Cody's dialogue is always funny and full of purpose, and here she's found her perfect protagonist - a creative mangler of platitudes, an uncontrollable shredder of pomp and hypocrisy.

When teenage Londoner Amy decides to run away, in Robert Wilson's You Will Never Find Me (Orion, £16.99), she knows she's going to have to be thorough if she's not to be found.

Her mum, Mercy Danquah, is a detective inspector in the Met's kidnap unit and her dad, Charlie Boxer, is a freelance kidnap consultant.

But when the time comes that she really needs to be found, what if she's been too thorough for her own good?

This is a very high-class thriller, as readers expect from Wilson, performed by characters who develop and change realistically in response to events.

DI Marnie Rome visits a women's refuge in Finchley to interview a witness, in Someone Else's Skin by Sarah Hilary (Headline, £13.99), and finds a man lying on the floor of the common room. His estranged wife stands over him holding a knife.

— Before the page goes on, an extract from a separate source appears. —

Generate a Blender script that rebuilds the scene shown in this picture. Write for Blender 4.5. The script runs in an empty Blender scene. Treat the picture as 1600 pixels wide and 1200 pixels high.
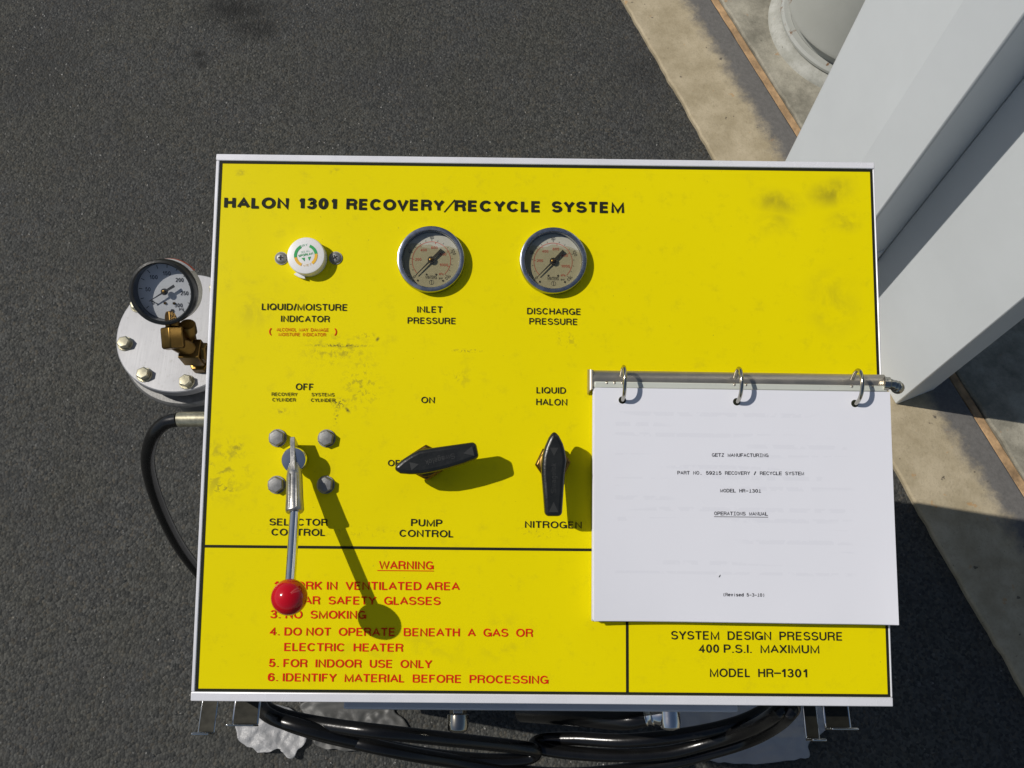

DI Rome, and her readers, are about to learn that even the most obvious situations aren't always quite what they seem.

I enjoyed this debut novel a lot. Rome and her colleagues are interesting and likeable, the subject matter is serious without becoming worthy in the pejorative sense and the tension is well-built.

But I do wish writers of both sexes, including Wilson and Hilary, would realise that the obligatory torture scene in almost every thriller currently published has become not only a tedious cliché but an offensive and irresponsible one.

Whether this obsession with cinematic-style horror comes from unimaginative publishers - or from authors attempting to maintain excitement in overlong manuscripts - it's boring, unpleasant, and long past its slash-by date.